Adjust the sliders to see how each parameter shapes the wipe transition.
100%
10%
50%
Angle — edge rotation Location — band centre Feather — edge softness Completion — wipe progress

Creating a Linear Wipe

To add a Linear Wipe to a cue:

  1. Select one or more media cues in the Timeline.
  2. Open the Effect menu and click Linear Wipe. This adds all four wipe channels to the cue simultaneously.
  3. The wipe channels appear in the tween area beneath the cue, grouped under the Linear Wipe header.

Once added, the cue stays fully visible (Completion = 0) by default. Animate the Completion channel to wipe it off or on.

Animating the Wipe

Linear Wipe channels support multiple tween points with configurable easing curves, just like any other effect in WATCHOUT:

  1. Place the time needle at the start of the transition and set Completion to 100 (hidden).
  2. Move the time needle to the end of the transition and add a tween point with Completion set to 0 (visible).
  3. Choose a transition type (Linear, Quadratic, Cubic, Sinusoidal, etc.) to control the speed curve.

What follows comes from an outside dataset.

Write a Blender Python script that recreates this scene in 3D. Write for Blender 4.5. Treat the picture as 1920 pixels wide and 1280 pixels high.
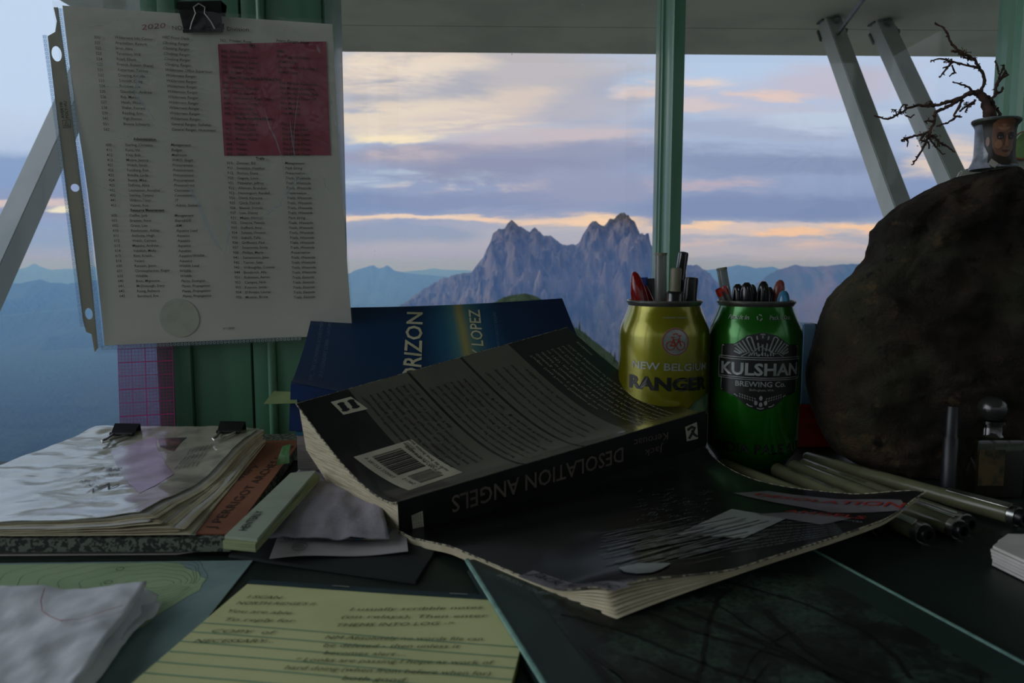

You can also animate the Angle, Location, and Feather channels independently. For example, you might rotate the wipe edge while it sweeps across the cue, or gradually increase feather softness during the transition for a more organic feel.

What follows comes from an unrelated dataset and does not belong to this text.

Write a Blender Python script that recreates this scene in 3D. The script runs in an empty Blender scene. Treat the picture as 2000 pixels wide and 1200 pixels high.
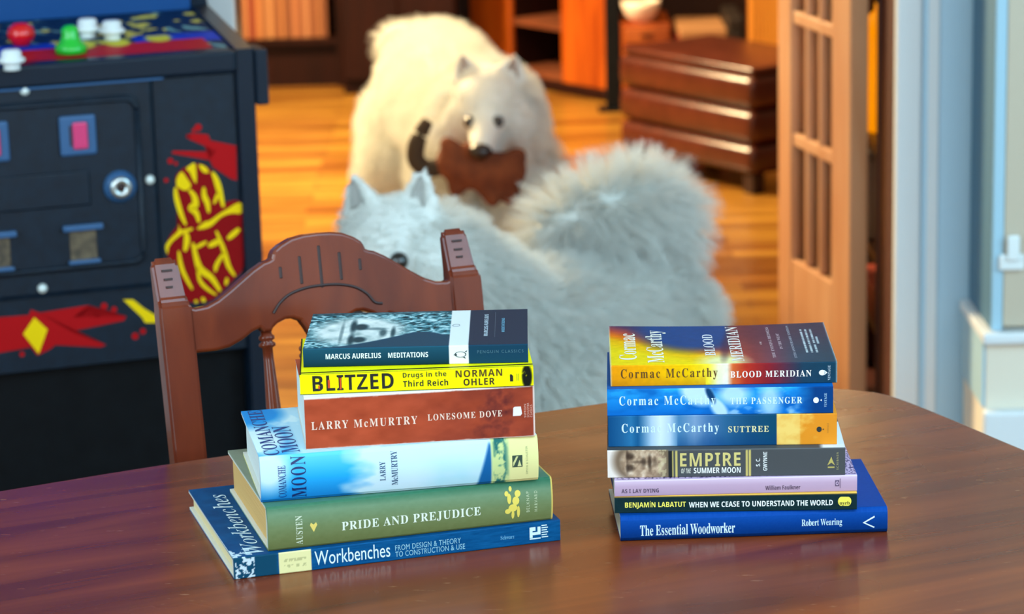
import bpy, bmesh, math, random
import numpy as np
from mathutils import Vector, Matrix

S = bpy.context.scene
C = S.collection
rnd = random.Random(7)

# ------------------------------------------------------------------ camera, world, light, exposure
FPX, PITCH, ROLL, EYE = 5500.0, math.atan(1350 / 5500), 0.025, 1.56
cam = bpy.data.cameras.new('camera')
cam.sensor_width = 36.0
cam.lens = 36.0 * FPX / 2000
cam.clip_end = 60
cam.dof.use_dof = True
cam.dof.focus_distance = 2.56
cam.dof.aperture_fstop = 8.5
camo = bpy.data.objects.new('camera', cam)
C.objects.link(camo)
camo.matrix_world = Matrix.Translation((0, 0, EYE)) @ Matrix.Rotation(math.pi / 2 - PITCH, 4, 'X') @ Matrix.Rotation(-ROLL, 4, 'Z')
S.camera = camo

W = bpy.data.worlds.new('world')
S.world = W
W.use_nodes = True
W.node_tree.nodes['Background'].inputs[0].default_value = (0.55, 0.75, 1.0, 1)
W.node_tree.nodes['Background'].inputs[1].default_value = 0.3

S.view_settings.view_transform = 'Standard'
S.view_settings.look = 'None'
S.view_settings.gamma = 1.0
S.view_settings.use_curve_mapping = False
S.view_settings.exposure = 0.0


def area(name, loc, target, sx, sy, power, col):
    l = bpy.data.lights.new(name, 'AREA')
    l.shape = 'RECTANGLE'
    l.size, l.size_y = sx, sy
    l.energy = power
    l.color = col
    o = bpy.data.objects.new(name, l)
    C.objects.link(o)
    o.location = loc
    d = Vector(target) - Vector(loc)
    o.rotation_euler = d.to_track_quat('-Z', 'Y').to_euler()
    return o


# daylight through the near room's windows (left, behind the photographer, right), cool
area('window_light_left', (-2.4, 1.6, 1.6), (0.2, 2.8, 0.7), 1.8, 1.6, 72, (0.60, 0.87, 1.0))
area('window_light_behind', (0.6, -1.8, 1.9), (0.1, 3.2, 0.7), 2.6, 1.3, 98, (0.82, 0.93, 1.0))
area('window_light_right', (2.2, 2.6, 1.7), (0.6, 5.0, 0.6), 1.2, 1.4, 46, (0.40, 0.78, 1.0))
area('added_overhead_light', (1.0, 0.95, 2.5), (1.0, 0.96, 0.0), 2.4, 1.2, 62, (0.45, 0.76, 1.0))  # added overhead light, unseen; puts a blue sheen on chair posts and book tops
# warm lamps of the far room
area('ceiling_lamp_far_room', (-1.7, 8.1, 2.3), (-0.2, 6.9, 0.2), 0.7, 0.7, 420, (1.0, 0.76, 0.40))
area('ceiling_lamp_far_corner', (0.2, 8.0, 2.4), (0.3, 8.6, 0.2), 0.6, 0.6, 40, (1.0, 0.74, 0.38))


# ------------------------------------------------------------------ helpers: view geometry
def ray(p):
    x, y = p[0] - 1000, p[1] - 600
    c, s = math.cos(ROLL), math.sin(ROLL)
    xr = c * x - s * y
    yr = s * x + c * y
    cp, sp = math.cos(PITCH), math.sin(PITCH)
    return Vector((xr, cp * FPX - sp * yr, -sp * FPX - cp * yr)) / FPX


def at(px, py, Y):            # the point of the place at depth Y seen at a photo position
    d = ray((px, py))
    return d * (Y / d.y) + Vector((0, 0, EYE))


# ------------------------------------------------------------------ helpers: materials
def s2l(c):
    return tuple(((v / 12.92) if v <= 0.04045 else ((v + 0.055) / 1.055) ** 2.4) for v in c)


def rgb(r, g, b):
    return s2l((r / 255, g / 255, b / 255))


MATS = {}


def mat(name, col, rough=0.5, metal=0.0, spec=0.5, noise=None, bump=0.0, bscale=200.0, coat=0.0, emit=None):
    if name in MATS:
        return MATS[name]
    m = bpy.data.materials.new(name)
    m.use_nodes = True
    nt = m.node_tree
    b = nt.nodes['Principled BSDF']
    b.inputs['Base Color'].default_value = (*col, 1)
    b.inputs['Roughness'].default_value = rough
    b.inputs['Metallic'].default_value = metal
    b.inputs['Specular IOR Level'].default_value = spec
    if coat:
        b.inputs['Coat Weight'].default_value = coat
        b.inputs['Coat Roughness'].default_value = 0.15
    tc = nt.nodes.new('ShaderNodeTexCoord')
    if noise:
        n = nt.nodes.new('ShaderNodeTexNoise')
        n.inputs['Scale'].default_value = noise[1]
        n.inputs['Detail'].default_value = 5
        r = nt.nodes.new('ShaderNodeValToRGB')
        r.color_ramp.elements[0].position = 0.3
        r.color_ramp.elements[1].position = 0.7
        r.color_ramp.elements[0].color = (*col, 1)
        r.color_ramp.elements[1].color = (*noise[0], 1)
        nt.links.new(tc.outputs['Object'], n.inputs['Vector'])
        nt.links.new(n.outputs['Fac'], r.inputs['Fac'])
        nt.links.new(r.outputs['Color'], b.inputs['Base Color'])
    if bump:
        n2 = nt.nodes.new('ShaderNodeTexNoise')
        n2.inputs['Scale'].default_value = bscale
        n2.inputs['Detail'].default_value = 3
        bp = nt.nodes.new('ShaderNodeBump')
        bp.inputs['Strength'].default_value = bump
        bp.inputs['Distance'].default_value = 0.002
        nt.links.new(tc.outputs['Object'], n2.inputs['Vector'])
        nt.links.new(n2.outputs['Fac'], bp.inputs['Height'])
        nt.links.new(bp.outputs['Normal'], b.inputs['Normal'])
    if emit:
        b.inputs['Emission Color'].default_value = (*emit[0], 1)
        b.inputs['Emission Strength'].default_value = emit[1]
    MATS[name] = m
    return m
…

Combining with Other Effects

Linear Wipe works well in combination with other effects:

  • Opacity — combine a wipe with an opacity fade for a reveal that also fades in.
  • Position — slide content into view while simultaneously wiping it on, creating a cinematic entrance.
  • Corners — distort the cue shape while wiping for perspective-aware transitions.
  • Color adjustments — desaturate or brighten content as it wipes in for dramatic reveals.

Use Cases

  • Scene transitions — wipe between content by placing two cues back-to-back and animating their Completion values in opposite directions.
  • Progressive reveals — gradually uncover text, images, or video using an animated Completion value.
  • Split-screen effects — set a static Completion value and use Location to shift the band off-center, exposing only one side of the cue. Combine two cues with complementary settings to create a hard split.
  • Dynamic content boundaries — animate the Angle or Location over time to create moving borders within a cue.